Upon visiting the exhibit, museum goers will receive a special entry ticket – a vomit bag. Visitors are encouraged to taste free samples of fermented shark meat and even participate in group competitions to try out dishes of "escalating disgust."
Aside from the apparent yuck factor, the museum's mission is to get some serious points across, aiming to question people's basic assumptions about food and prompt meat lovers to think about other environmentally sustainable delicacies like insects.
"I want people to question what they find disgusting and realize that disgust is always in the eye of the beholder,” said Samuel West, curator of the exhibition who also presents himself as the "chief disgustologist."
“We usually find things we're not familiar with disgusting, versus things that we grow up with and are familiar with are not disgusting, regardless of what it is,” West told the Washington Post. "Is it really that disgusting to eat a grasshopper or locust when you eat bacon? Or is it really disgusting to eat guinea pigs when you eat regular beef?”

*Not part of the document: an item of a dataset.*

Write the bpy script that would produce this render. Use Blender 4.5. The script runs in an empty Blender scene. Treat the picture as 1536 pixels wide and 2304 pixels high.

When collecting the exhibits, West and his team were conscious in choosing foods reflecting cultural diversity, gathering dishes from their home country Sweden, other European countries, Asia, Africa, the American continent and Oceania countries.
Some exotic food choices include roasted guinea pigs from Peru, sheep eyeball juice from Mongolia, Jell-O salad from the United States and fermented herring from Sweden.
"If disgust is cultural and contextual, then it is also changeable," West told Lonely Planet.
The exhibition is set to unveil on October 29 and visitors can explore the global food culture until January 27 next year.